What needs to be done » Quote the material below exactly as written, from the first line to the line that holds "mb.add(vs, [(i +", endpoints included.

Collected material »

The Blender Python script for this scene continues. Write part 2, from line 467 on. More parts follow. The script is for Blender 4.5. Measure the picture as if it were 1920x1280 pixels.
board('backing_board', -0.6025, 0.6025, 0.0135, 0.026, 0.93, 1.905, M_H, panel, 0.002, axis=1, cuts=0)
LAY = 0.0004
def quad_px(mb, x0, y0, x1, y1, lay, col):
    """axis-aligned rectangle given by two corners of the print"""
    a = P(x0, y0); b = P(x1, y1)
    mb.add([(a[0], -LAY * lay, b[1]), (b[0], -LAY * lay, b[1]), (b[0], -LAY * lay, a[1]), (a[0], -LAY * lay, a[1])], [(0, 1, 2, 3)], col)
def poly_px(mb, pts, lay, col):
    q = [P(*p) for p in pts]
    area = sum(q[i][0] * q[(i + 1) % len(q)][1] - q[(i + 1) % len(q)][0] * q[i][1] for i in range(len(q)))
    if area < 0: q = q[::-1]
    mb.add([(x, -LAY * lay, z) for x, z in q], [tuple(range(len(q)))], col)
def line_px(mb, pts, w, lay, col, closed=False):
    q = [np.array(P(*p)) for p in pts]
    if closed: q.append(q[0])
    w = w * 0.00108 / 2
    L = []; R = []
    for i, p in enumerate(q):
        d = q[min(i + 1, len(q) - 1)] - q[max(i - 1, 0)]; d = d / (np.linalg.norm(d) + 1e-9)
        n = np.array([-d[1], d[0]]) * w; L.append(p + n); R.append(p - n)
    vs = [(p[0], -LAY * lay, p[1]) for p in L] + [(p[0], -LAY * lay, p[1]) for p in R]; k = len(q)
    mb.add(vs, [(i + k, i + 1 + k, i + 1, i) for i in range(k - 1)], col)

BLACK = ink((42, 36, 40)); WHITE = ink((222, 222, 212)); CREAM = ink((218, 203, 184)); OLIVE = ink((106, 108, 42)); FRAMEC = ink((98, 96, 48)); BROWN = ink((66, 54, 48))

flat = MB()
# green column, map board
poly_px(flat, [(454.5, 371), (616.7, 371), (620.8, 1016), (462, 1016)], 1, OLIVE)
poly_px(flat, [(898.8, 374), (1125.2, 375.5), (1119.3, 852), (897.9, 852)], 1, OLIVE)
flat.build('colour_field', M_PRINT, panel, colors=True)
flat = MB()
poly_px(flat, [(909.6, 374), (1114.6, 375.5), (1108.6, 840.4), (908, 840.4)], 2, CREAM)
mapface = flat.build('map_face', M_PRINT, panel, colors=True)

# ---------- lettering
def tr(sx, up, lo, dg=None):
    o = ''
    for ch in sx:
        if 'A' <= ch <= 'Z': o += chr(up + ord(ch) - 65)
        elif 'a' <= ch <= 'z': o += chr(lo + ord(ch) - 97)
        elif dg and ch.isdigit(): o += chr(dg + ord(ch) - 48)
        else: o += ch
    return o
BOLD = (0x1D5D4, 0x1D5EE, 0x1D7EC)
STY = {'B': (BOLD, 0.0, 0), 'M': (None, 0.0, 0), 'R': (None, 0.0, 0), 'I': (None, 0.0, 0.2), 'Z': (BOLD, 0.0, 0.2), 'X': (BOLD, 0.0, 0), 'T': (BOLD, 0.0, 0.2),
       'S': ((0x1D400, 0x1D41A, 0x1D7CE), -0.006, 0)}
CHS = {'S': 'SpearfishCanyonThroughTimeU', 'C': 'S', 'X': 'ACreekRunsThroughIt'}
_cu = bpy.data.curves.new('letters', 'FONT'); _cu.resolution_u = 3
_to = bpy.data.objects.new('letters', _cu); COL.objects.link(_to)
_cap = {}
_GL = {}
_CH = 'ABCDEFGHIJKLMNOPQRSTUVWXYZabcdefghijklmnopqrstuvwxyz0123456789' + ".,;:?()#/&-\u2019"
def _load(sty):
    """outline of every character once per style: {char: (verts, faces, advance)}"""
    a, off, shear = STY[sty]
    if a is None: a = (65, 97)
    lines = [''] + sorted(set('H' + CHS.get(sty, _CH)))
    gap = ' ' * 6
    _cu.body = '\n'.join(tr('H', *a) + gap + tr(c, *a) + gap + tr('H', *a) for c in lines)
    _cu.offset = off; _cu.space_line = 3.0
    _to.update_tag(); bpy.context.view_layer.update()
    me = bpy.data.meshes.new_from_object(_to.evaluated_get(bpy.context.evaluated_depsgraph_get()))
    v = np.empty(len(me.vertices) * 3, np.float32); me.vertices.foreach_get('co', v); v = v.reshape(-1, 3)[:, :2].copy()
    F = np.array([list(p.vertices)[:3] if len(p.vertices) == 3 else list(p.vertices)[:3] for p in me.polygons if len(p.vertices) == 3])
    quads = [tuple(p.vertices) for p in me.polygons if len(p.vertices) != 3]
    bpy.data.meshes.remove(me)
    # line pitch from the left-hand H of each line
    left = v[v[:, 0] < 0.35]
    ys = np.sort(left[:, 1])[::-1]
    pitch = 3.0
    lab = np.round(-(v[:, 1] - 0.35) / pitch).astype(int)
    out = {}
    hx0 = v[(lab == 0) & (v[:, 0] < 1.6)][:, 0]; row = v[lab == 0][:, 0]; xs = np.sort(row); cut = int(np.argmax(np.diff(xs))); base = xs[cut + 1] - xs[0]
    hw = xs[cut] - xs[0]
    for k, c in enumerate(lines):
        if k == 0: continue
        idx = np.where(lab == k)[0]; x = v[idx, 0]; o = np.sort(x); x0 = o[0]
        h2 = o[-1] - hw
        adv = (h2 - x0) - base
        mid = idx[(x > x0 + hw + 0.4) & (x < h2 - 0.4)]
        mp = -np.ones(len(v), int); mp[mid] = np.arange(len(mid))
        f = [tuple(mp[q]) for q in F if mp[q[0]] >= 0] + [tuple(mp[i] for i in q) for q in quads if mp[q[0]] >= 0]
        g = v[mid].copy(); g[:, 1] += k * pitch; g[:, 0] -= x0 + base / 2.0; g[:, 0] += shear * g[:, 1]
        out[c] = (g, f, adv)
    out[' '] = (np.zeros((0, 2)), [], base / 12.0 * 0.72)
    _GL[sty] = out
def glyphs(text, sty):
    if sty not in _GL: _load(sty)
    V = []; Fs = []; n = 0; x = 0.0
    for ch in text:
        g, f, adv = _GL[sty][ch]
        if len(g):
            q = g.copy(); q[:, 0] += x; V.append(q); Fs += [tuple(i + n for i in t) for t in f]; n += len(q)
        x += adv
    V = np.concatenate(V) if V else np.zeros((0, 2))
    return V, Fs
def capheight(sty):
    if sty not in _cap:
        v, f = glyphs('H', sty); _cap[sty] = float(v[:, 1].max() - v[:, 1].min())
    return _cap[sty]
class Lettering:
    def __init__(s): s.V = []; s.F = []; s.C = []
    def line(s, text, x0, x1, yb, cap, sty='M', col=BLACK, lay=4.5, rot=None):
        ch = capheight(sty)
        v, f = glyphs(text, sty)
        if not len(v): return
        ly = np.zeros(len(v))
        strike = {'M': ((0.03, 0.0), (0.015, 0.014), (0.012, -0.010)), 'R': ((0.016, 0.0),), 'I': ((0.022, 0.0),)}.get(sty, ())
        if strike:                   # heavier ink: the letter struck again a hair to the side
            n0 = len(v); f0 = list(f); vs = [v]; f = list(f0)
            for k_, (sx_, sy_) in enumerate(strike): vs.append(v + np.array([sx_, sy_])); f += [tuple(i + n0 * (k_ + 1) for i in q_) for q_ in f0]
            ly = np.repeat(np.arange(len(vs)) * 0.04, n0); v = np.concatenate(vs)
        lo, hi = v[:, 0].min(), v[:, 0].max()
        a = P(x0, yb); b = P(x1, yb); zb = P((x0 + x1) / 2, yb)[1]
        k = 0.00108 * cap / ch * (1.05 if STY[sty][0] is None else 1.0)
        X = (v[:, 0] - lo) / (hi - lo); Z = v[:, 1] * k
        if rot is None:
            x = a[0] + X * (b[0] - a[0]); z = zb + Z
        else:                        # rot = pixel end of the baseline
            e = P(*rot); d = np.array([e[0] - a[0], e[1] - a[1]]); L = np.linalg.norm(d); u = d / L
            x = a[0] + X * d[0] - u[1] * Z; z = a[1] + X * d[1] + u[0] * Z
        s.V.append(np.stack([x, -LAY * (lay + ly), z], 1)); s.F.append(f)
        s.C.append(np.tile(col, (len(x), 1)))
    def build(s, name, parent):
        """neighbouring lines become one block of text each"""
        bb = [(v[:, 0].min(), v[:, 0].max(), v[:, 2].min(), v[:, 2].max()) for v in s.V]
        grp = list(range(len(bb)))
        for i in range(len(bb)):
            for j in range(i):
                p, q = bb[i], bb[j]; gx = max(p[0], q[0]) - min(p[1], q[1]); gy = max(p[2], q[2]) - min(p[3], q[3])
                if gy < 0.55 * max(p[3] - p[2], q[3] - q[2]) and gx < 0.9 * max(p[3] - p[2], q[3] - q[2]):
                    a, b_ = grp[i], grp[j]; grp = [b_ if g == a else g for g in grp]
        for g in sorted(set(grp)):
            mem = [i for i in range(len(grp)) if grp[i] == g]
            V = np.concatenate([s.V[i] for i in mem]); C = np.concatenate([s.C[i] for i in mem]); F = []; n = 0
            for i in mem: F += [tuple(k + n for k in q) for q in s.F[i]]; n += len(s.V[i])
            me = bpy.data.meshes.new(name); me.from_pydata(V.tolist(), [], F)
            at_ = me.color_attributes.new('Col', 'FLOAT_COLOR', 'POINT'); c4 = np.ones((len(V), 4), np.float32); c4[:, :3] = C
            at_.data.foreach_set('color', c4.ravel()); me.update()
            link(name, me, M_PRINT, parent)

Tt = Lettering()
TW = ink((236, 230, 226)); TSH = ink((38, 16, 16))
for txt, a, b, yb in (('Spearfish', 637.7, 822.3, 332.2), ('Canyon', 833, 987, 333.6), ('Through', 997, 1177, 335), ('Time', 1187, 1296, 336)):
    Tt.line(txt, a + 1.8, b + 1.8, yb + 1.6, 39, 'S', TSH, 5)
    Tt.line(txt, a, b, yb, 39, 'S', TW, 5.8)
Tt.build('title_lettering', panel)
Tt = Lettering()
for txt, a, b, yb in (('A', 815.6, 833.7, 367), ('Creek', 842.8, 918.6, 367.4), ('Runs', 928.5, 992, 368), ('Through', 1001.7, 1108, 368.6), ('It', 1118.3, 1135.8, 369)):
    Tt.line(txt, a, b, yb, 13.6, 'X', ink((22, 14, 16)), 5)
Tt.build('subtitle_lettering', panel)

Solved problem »
The Blender Python script for this scene continues. Write part 2, from line 467 on. More parts follow. The script is for Blender 4.5. Measure the picture as if it were 1920x1280 pixels.
board('backing_board', -0.6025, 0.6025, 0.0135, 0.026, 0.93, 1.905, M_H, panel, 0.002, axis=1, cuts=0)
LAY = 0.0004
def quad_px(mb, x0, y0, x1, y1, lay, col):
    """axis-aligned rectangle given by two corners of the print"""
    a = P(x0, y0); b = P(x1, y1)
    mb.add([(a[0], -LAY * lay, b[1]), (b[0], -LAY * lay, b[1]), (b[0], -LAY * lay, a[1]), (a[0], -LAY * lay, a[1])], [(0, 1, 2, 3)], col)
def poly_px(mb, pts, lay, col):
    q = [P(*p) for p in pts]
    area = sum(q[i][0] * q[(i + 1) % len(q)][1] - q[(i + 1) % len(q)][0] * q[i][1] for i in range(len(q)))
    if area < 0: q = q[::-1]
    mb.add([(x, -LAY * lay, z) for x, z in q], [tuple(range(len(q)))], col)
def line_px(mb, pts, w, lay, col, closed=False):
    q = [np.array(P(*p)) for p in pts]
    if closed: q.append(q[0])
    w = w * 0.00108 / 2
    L = []; R = []
    for i, p in enumerate(q):
        d = q[min(i + 1, len(q) - 1)] - q[max(i - 1, 0)]; d = d / (np.linalg.norm(d) + 1e-9)
        n = np.array([-d[1], d[0]]) * w; L.append(p + n); R.append(p - n)
    vs = [(p[0], -LAY * lay, p[1]) for p in L] + [(p[0], -LAY * lay, p[1]) for p in R]; k = len(q)
    mb.add(vs, [(i + k, i + 1 + k, i + 1, i) for i in range(k - 1)], col)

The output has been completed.